Moreover, advanced policy-based automation allows participation in the MDM process to be widened safely – and by building it into ‘business as usual’ workflows, users may not even be aware that they are undertaking MDM activity.

Achieving Continuous MDM

It is important to consider, firstly, that MDM does not have to be a ‘big bang’ implementation. Many organisations may – and can – choose a more digestible, bite-size approach. Whichever methodology a business embraces, though, the key steps to success are the same.

It is imperative to start with understanding ‘business as usual’ and derive from that the workflows and rules as they apply to master data. Then look for master data owners within the business – as mentioned, IT should be the enabler, not the owner of MDM.

Work with business-side users and prospective data owners to identify, standardise and automate role-aware workflows that build a continuous MDM process into the day-to-day operation of the business. The automated workflow is how we move MDM out of IT and onto the responsible business people. In particular, input and feedback from the users will be essential as an organisation goes through the process of identifying the areas and/or workflows to automate.

Finally, it is important to consider IT’s new role. IT still has both visibility and control, but as an MDM orchestrator, so it owns the rules not the data, and it enables the processes rather than executing them.

Governance and data quality will derive from automated MDM as a side benefit. By their very nature, properly programmed rules engines and workflows can ensure that governance is complied with and good quality is maintained, along with responsibility, tracking and auditing information.

Conclusion

Whether a business is an SAP user or not – but especially if it is – master data is crucial. Having a consistent, accurate and correctly-governed foundation of customer, supplier, product and other data is vital to the proper functioning of almost any organisation. Increasingly, it is also a legal and regulatory requirement.

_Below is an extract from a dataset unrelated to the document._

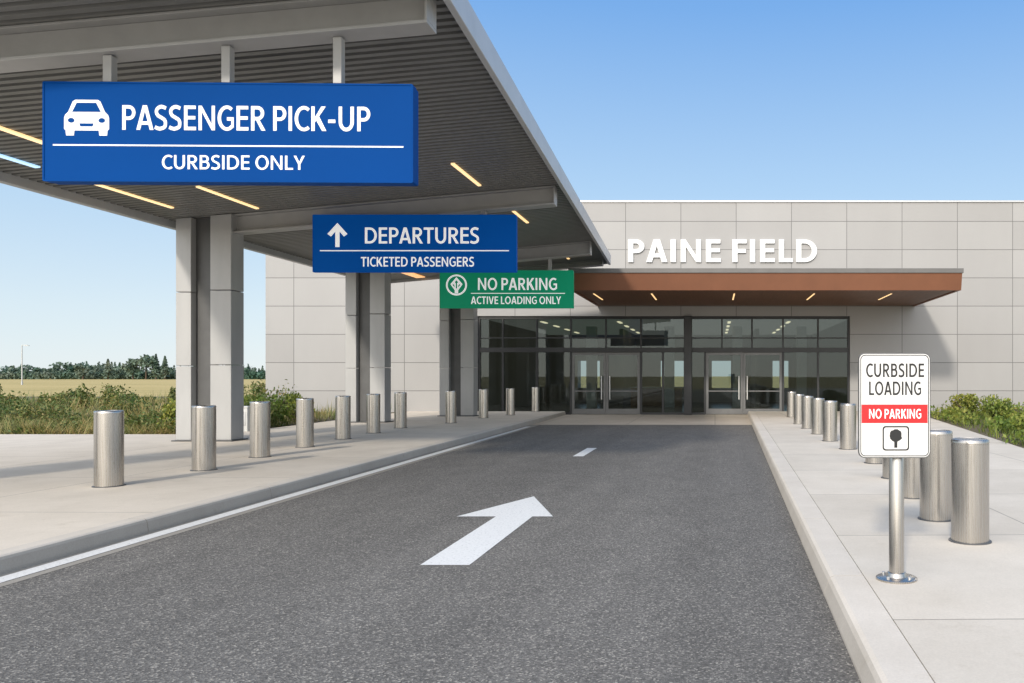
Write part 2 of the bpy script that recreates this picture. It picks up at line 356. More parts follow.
struct('road_arrow', MB().sheet([(-2.57,6.97),(-2.14,6.97),(-2.14,9.38),(-1.90,9.38),(-2.48,10.95),(-3.03,9.38),(-2.57,9.38)], .004), M['paint'])
struct('lane_dash', MB().sheet([(-2.92,16.4),(-2.70,16.4),(-2.70,18.3),(-2.92,18.3)], .004), M['paint'])

# ------------------------------------------------------------------ terminal building
WY, WT = 34.0, 9.02
bld = empty('terminal_building', (0, WY, 0), 'long flat-roofed terminal building clad in grey panels with glazed entrance', 'building')
GX0, GX1, GZ = -10.1, 5.74, 4.2
w = MB(); w.box(-19.1, GX0, WY, WY+.4, -.05, WT); w.box(GX1, 30, WY, WY+.4, -.05, WT); w.box(GX0, GX1, WY, WY+.4, GZ, WT)
w.box(-19.1, -18.7, WY+.4, 62, -.05, WT); w.box(29.6, 30, WY+.4, 62, -.05, WT); w.box(-18.7, GX0-.3, 61.6, 62, -.05, WT); w.box(GX1+.3, 29.6, 61.6, 62, -.05, WT)
w.build('wall', M['panels'], bld)
MB().box(-18.7, 29.6, WY+.4, 61.6, WT-.5, WT-.3).build('roof', M['cap'], bld)
p = MB(); p.box(-19.16, 30.06, WY-.05, WY+.45, WT+.002, WT+.09); p.box(-19.16, -18.65, WY+.45, 62, WT+.002, WT+.09); p.build('parapet_cap', M['alu'], bld, bevel=.01)
def bx(x): return (x-PX)/F*34.15
fy0, fy1 = 34.1, 34.24
mull_lo = [503, 537, 571, 641, 663, 705, 783, 818]
mull_hi = [503, 537, 571, 606, 641, 722, 752, 783, 818]
ZT = EYE+(PY-350)/F*34.15
fr = MB()
fr.box(GX0, GX0+.09, fy0, fy1, .02, GZ); fr.box(GX1-.09, GX1, fy0, fy1, .02, GZ)
fr.box(GX0+.09, bx(684), fy0, fy1, GZ-.12, GZ); fr.box(bx(692), GX1-.09, fy0, fy1, GZ-.12, GZ)
fr.box(GX0+.09, bx(684), fy0-.01, fy1, ZT-.10, ZT+.10); fr.box(bx(692), GX1-.09, fy0-.01, fy1, ZT-.10, ZT+.10)
ZU = EYE+(PY-338)/F*34.15
fr.box(GX0+.09, bx(684), fy0+.02, fy1-.02, ZU-.025, ZU+.025); fr.box(bx(692), GX1-.09, fy0+.02, fy1-.02, ZU-.025, ZU+.025)
for x in mull_lo: fr.box(bx(x)-.045, bx(x)+.045, fy0+.005, fy1, .02, ZT-.10)
for x in mull_hi: fr.box(bx(x)-.035, bx(x)+.035, fy0+.005, fy1, ZT+.10, GZ-.12)
for a, b in ((GX0+.09, bx(571)), (bx(641), bx(684)), (bx(692), bx(705)), (bx(783), GX1-.09)): fr.box(a, b, fy0+.01, fy1-.01, .0, .1)
fr.build('window_frame', M['frame'], bld, bevel=.006)
MB().box(bx(684), bx(692), WY-.18, fy1+.1, 0, GZ).build('entrance_pier', M['frame'], bld, bevel=.02)
def pane(x0, x1, z0, z1, par=bld, y=34.17): return MB().box(x0, x1, y, y+.012, z0, z1).build('pane', M['glass'], par)
lo = [(GX0+.09, bx(503)-.045), (bx(503)+.045, bx(537)-.045), (bx(537)+.045, bx(571)-.045), (bx(641)+.045, bx(663)-.045), (bx(663)+.045, bx(684)), (bx(692), bx(705)-.045), (bx(783)+.045, bx(818)-.045), (bx(818)+.045, GX1-.09)]
for a, b in lo: pane(a, b, .1, ZT-.10)
def chain(lims, xs):
    e = [lims[0]]
    for x in xs: e += [x-.035, x+.035]
    e.append(lims[1]); return [(e[i], e[i+1]) for i in range(0, len(e), 2)]
for a, b in chain((GX0+.09, bx(684)), [bx(x) for x in mull_hi[:5]])+chain((bx(692), GX1-.09), [bx(x) for x in mull_hi[5:]]): pane(a, b, ZT+.10, GZ-.12)
for x0, x1, hs in ((571,606,1), (606,641,-1), (705,743,1), (743,783,-1)):
    a, b = bx(x0)+(.05 if hs > 0 else .006), bx(x1)-(.05 if hs < 0 else .006); z0, z1 = .015, ZT-.11
    d = MB(); d.box(a, a+.10, 34.12, 34.2, z0, z1); d.box(b-.10, b, 34.12, 34.2, z0, z1); d.box(a+.10, b-.10, 34.12, 34.2, z0, z0+.24)
    d.box(a+.10, b-.10, 34.12, 34.2, z1-.11, z1); d.box(a+.10, b-.10, 34.13, 34.19, .98, 1.03)
    do = d.build('door', M['door'], bld, bevel=.006)
    pane(a+.10, b-.10, z0+.24, .98, do, 34.155); pane(a+.10, b-.10, 1.03, z1-.11, do, 34.155)
    hx = b-.17 if hs > 0 else a+.17
    h = MB().lathe(hx, 34.04, [(.025,.65),(.025,1.65)], 12); h.box(hx-.012, hx+.012, 34.04, 34.12, .72, .75); h.box(hx-.012, hx+.012, 34.04, 34.12, 1.55, 1.58)
    h.build('handle', M['pale'], do, smooth=True)
# inside
MB().box(GX0-.3, GX1+.3, 34.4, 61.6, -.04, .01).build('interior_floor', M['ifloor'], bld)
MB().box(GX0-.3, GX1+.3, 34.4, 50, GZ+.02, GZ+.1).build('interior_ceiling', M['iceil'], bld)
iw = MB(); iw.box(GX0-.5, GX0-.3, 34.4, 61.6, 0, GZ+.1); iw.box(GX1+.3, GX1+.5, 34.4, 61.6, 0, GZ+.1)
ops = [(-8.6,-7.2), (-3.4,-1.9), (-.2,1.0), (3.6,4.6)]; e = [GX0-.3]+[v for o_ in ops for v in o_]+[GX1+.3]
for i in range(0, len(e), 2): iw.box(e[i], e[i+1], 50, 50.2, .01, GZ+.02)
for a, b in ops: iw.box(a, b, 50, 50.2, .01, .9); iw.box(a, b, 50, 50.2, 2.6, GZ+.02)
for x in (-5.2, 2.2): iw.box(x, x+.2, 43.5, 50, .01, GZ+.02)
iw.build('interior_wall', M['inter'], bld)
for x in (-8.2, -4.6, .6, 3.4):
    for y in (37.5, 40.5, 43.5, 46.5): MB().box(x, x+.14, y, y+1.1, GZ-.02, GZ+.01).build('interior_light', M['cool'], bld)
for x in (-6.6, -2.6, .9, 4.2): MB().box(x, x+.5, 41, 41.5, .012, GZ).build('interior_column', M['pale'], bld, bevel=.02)
ct = empty('counter', (-3.2, 44, .01), 'pale wood-fronted counter inside the building behind the left glass doors', 'counter')
MB().box(-4.6,-1.8,43.6,44.4,.012,1.0).build('counter_body', M['wood'], ct, bevel=.02); MB().box(-4.7,-1.7,43.5,44.5,1.0,1.06).build('counter_top', M['pale'], ct, bevel=.01)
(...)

It is essential then to manage that master data – not as it’s been done in the past, via one-off cleaning or re-baselining exercises, done on a periodic or ad-hoc basis. Rather, tackle the root issues that can bring in inconsistencies and errors.

That means eliminating data silos and using process automation and the power of AI to seamlessly build routine MDM tasks, coupled with robust configurable business rules, into workflows. That way, master data should always be clean and on track, without overburdening business users.

Fortunately, with advanced policy-based automation and role-aware workflows, MDM platforms can widen participation in the process of continuously keeping master data updated. With the right approach, IT can pass on responsibility for the master data to the business, while retaining control of the guardrails.